> **Task directions**: From the first line of the data below through the line holding "left worktop', 'shelf')", output each line exactly and leave the pictures out.
*** Data ***
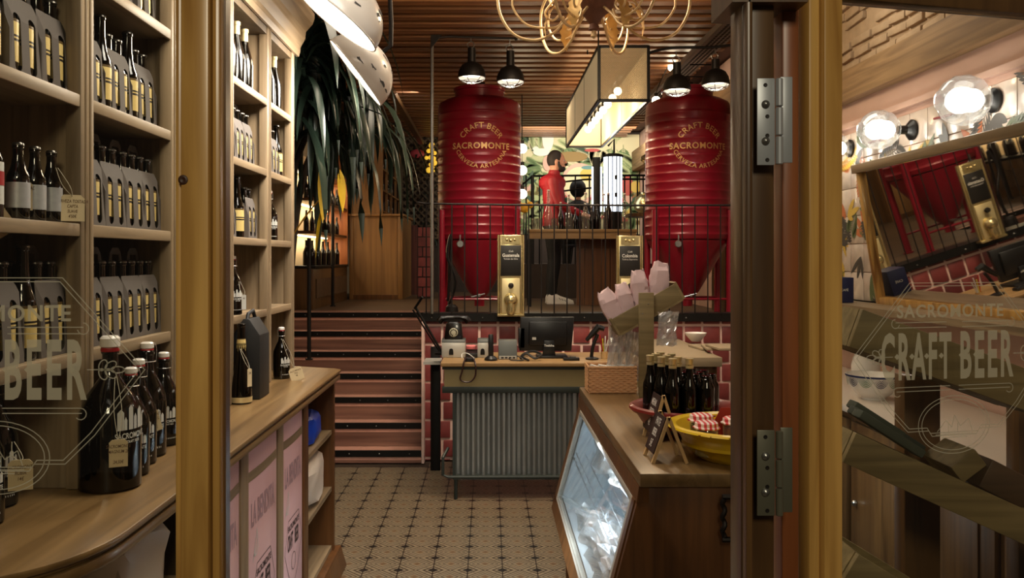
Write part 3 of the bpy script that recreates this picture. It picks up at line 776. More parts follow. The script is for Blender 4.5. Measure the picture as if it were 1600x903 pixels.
blob('paper_bundle', (-.95, 3.90, .721), (.08,.07,.10), M['white_print'], 'white packet on the upper open shelf beside the blue bag', 'packet', seed=5)
blob('white_bag', (-.93, 4.02, .431), (.12,.22,.125), M['marble'], 'bulging white plastic bag on the middle shelf of the open counter end', 'bag', seed=6)
blob('paper_bag', (-.93, 2.08, .741), (.10,.17,.105), M['marble'], 'crumpled white paper bag under the near end of the left worktop', 'bag', seed=9)
tag(obj('bag_shelf', MB().box(-1.19, -.82, 1.92, 2.30, .71, .74), M['oak_y'], None, (-1,2.1,.7)), 'short oak shelf under the near end of the left worktop', 'shelf')

# ------------------------------------------------------------------ bottles
def bottle_mesh(r, h, neck, sh, nr=.0135):   # neck length, shoulder height
    b = h-neck-sh
    return [(r*.9,0),(r,.004),(r,b),(r*.96,b+sh*.25),(r*.72,b+sh*.62),(nr*1.25,b+sh),(nr,b+sh+neck*.4),(nr*.98,h-.012),(nr*1.12,h-.010),(nr*1.12,h-.002),(nr,h)]
def proto_bottle(name, r, h, neck, sh, label_z, label_mat_, capkind, lab, cat='bottle', glass='black_glass', grp=None, seg=18, nr=.0135):
    o = obj(name, MB().lathe(bottle_mesh(r,h,neck,sh,nr), seg), M[glass], None, (0,0,-20), world=False, smooth=True)
    tag(o, lab, cat, grp)
    if label_z: obj('label', MB().openlathe([(r+.0006,label_z[0]),(r+.0006,label_z[1])], seg), label_mat_, o, (0,0,0), world=False, smooth=True)
    if capkind == 'crown': obj('cap', MB().lathe([(nr*1.2,h-.004),(nr*1.15,h),(nr*.9,h+.003),(0,h+.003)], 14), M['cap'], o, (0,0,0), world=False, smooth=True)
    if capkind == 'foil':
        obj('foil_capsule', MB().lathe([(nr*1.1,h-neck*.75),(nr*1.08,h-.014),(nr*1.25,h-.012),(nr*1.25,h+.001),(0,h+.002)], 14), M['foil'], o, (0,0,0), world=False, smooth=True)
    if capkind == 'swing':
        obj('stopper', MB().lathe([(nr*.9,h+.004),(nr*1.05,h+.007),(nr*1.05,h+.018),(nr*.8,h+.021),(0,h+.021)], 14), M['white_cap'], o, (0,0,0), world=False, smooth=True)
        obj('seal', MB().lathe([(nr*1.0,h+.0005),(nr*1.04,h+.001),(nr*1.0,h+.004),(0,h+.004)], 14), M['red_rubber'], o, (0,0,0), world=False, smooth=True)
        w = MB().tube([(0,-nr*1.3,h+.018),(0,-nr*1.5,h),(0,-nr*1.4,h-neck*.5)], .0011, 5).tube([(0,nr*1.3,h+.018),(0,nr*1.5,h),(0,nr*1.4,h-neck*.5)], .0011, 5)
        w.tube([(nr*1.35*math.cos(a),nr*1.35*math.sin(a),h-neck*.5) for a in [i*PI/6 for i in range(13)]], .0011, 5)
        obj('wire', w, M['steel'], o, (0,0,0), world=False)
    return o
PB = proto_bottle('beer_bottle', .0285, .222, .065, .045, (.03,.125), M['label'], 'crown', 'proto')
PT = proto_bottle('tall_beer_bottle', .029, .262, .085, .05, (.03,.125), M['label'], 'crown', 'proto')
PS = proto_bottle('small_beer_bottle', .024, .172, .045, .035, (.028,.085), M['silver_label'], 'crown', 'proto', nr=.011)
PW = proto_bottle('wine_bottle', .036, .265, .07, .09, None, None, 'foil', 'proto')
PG = proto_bottle('growler_bottle', .046, .262, .055, .075, None, None, 'swing', 'proto', seg=24, nr=.0155)
# white castle print for the growlers, wrapped on the glass, facing +x
def wrap_print(mb, r, d=.0008):
    for i, p in enumerate(mb.v):
        a = p.y/r; mb.v[i] = Vector(((r+d)*math.cos(a), (r+d)*math.sin(a), p.z))
    return mb
def castle_print(r, z0, s, a0=0.0, word='SACROMONTE'):
    mb = MB(); o = Vector((0, a0*r, z0))
    u, v, n = (0,1,0), (0,0,1), (1,0,0)
    for (x, w_, h_) in ((-.9,.34,.9),(-.55,.16,.5),(-.3,.26,1.1),(.02,.2,.62),(.3,.36,.95),(.72,.3,.6)):
        mb.add([o+Vector((0,(x)*s,0)), o+Vector((0,(x+w_)*s,0)), o+Vector((0,(x+w_)*s,h_*s)), o+Vector((0,(x+w_*.5)*s,(h_+.18)*s)), o+Vector((0,x*s,h_*s))], [(0,1,2,3,4)])
    put_text(mb, word, s*.42, o+Vector((0,0,-s*.32)), u, v, n, 0, sx=.72, bold=.02)
    put_text(mb, 'CRAFT BEER', s*.2, o+Vector((0,0,-s*.62)), u, v, n, 0, sx=.8, bold=.02)
    return wrap_print(mb, r)
obj('castle_print', castle_print(.046, .085, .030), M['white_print'], PG, (0,0,0), world=False)
bmx = MB()
for i in range(9): bmx.add([Vector((0,-.02+i*.005,.022)),Vector((0,-.018+i*.005,.022)),Vector((0,-.018+i*.005,.026)),Vector((0,-.02+i*.005,.026))],[(0,1,2,3)])
obj('base_print', wrap_print(bmx,.046), M['white_print'], PG, (0,0,0), world=False)
protos_used = set()
def place(p, x, y, z, label, group=None, rz=0.0, scale=None):
    if p.name not in protos_used:
        protos_used.add(p.name)
        if p.name not in KIDS: KIDS[p.name] = [(c, kids(c)) for c in kids(p)]
        p.location = (x,y,z); p.rotation_euler = (0,0,rz); p['label'] = label
        if scale: p.scale = (scale,)*3
        if group: p['group'] = group
        return p
    return copy_tree(p, (x,y,z), (0,0,rz), label, group, (scale,)*3 if scale else None)
# four-bottle carrier
def capsule(cx, y0, y1, w, n=8):
    r = w/2
    return [(cx+r*math.cos(a), y0+r+r*math.sin(a)) for a in [PI+PI*i/n for i in range(n+1)]]+[(cx+r*math.cos(a), y1-r+r*math.sin(a)) for a in [PI*i/n for i in range(n+1)]]
CW = .132; CD = .126; CH = .182
pk = bpy.data.objects.new('bottle_carrier', None); COL.objects.link(pk); tag(pk, 'proto', 'carton')
fv, ff = holed([(-CW/2,0),(CW/2,0),(CW/2,.158),(CW/2-.006,.172),(CW/2-.014,CH),(-CW/2+.006,CH),(-CW/2,.176)], [capsule(-.031,.010,.142,.029), capsule(.031,.010,.142,.029)], .0016)
for s in (1,-1):
    mb = MB(); mb.add([Vector((s*(CD/2-.0-max(0,p.y-.11)*.25)+p.z, p.x, p.y)) for p in fv], ff)
    obj('front_panel' if s > 0 else 'rear_panel', mb, M['carton'], pk, (0,0,0), world=False)
for s in (1,-1):
    obj('end_panel', MB().prism([(-CD/2,0),(CD/2,0),(CD/2,.10),(CD/2-.02,.155),(-CD/2+.02,.155),(-CD/2,.10)], (0,s*(CW/2-.001),0), (1,0,0), (0,0,1), (0,s,0), .0016), M['carton'], pk, (0,0,0), world=False)
obj('base_panel', MB().box(-CD/2+.002, CD/2-.002, -CW/2+.002, CW/2-.002, .0005, .0018), M['carton'], pk, (0,0,0), world=False)
hv, hf = holed([(-CW/2+.004,.02),(CW/2-.004,.02),(CW/2-.004,.17),(CW/2-.03,.25),(CW/2-.045,.265),(-CW/2+.045,.265),(-CW/2+.03,.25),(-CW/2+.004,.17)], [[(-.022,.225),(.022,.225),(.022,.245),(-.022,.245)]], .0018)
obj('handle_panel', MB().add([Vector((p.z, p.x, p.y)) for p in hv], hf), M['carton'], pk, (0,0,0), world=False)
KIDS['bottle_carrier'] = [(c, []) for c in kids(pk)]
NPK = 0
bays = ['nearest bay', 'second bay', 'third bay', 'fourth bay', 'farthest bay']
PKN = ['first','second','third','fourth']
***
> **Task result**:
Write part 3 of the bpy script that recreates this picture. It picks up at line 776. More parts follow. The script is for Blender 4.5. Measure the picture as if it were 1600x903 pixels.
blob('paper_bundle', (-.95, 3.90, .721), (.08,.07,.10), M['white_print'], 'white packet on the upper open shelf beside the blue bag', 'packet', seed=5)
blob('white_bag', (-.93, 4.02, .431), (.12,.22,.125), M['marble'], 'bulging white plastic bag on the middle shelf of the open counter end', 'bag', seed=6)
blob('paper_bag', (-.93, 2.08, .741), (.10,.17,.105), M['marble'], 'crumpled white paper bag under the near end of the left worktop', 'bag', seed=9)
tag(obj('bag_shelf', MB().box(-1.19, -.82, 1.92, 2.30, .71, .74), M['oak_y'], None, (-1,2.1,.7)), 'short oak shelf under the near end of the left worktop', 'shelf')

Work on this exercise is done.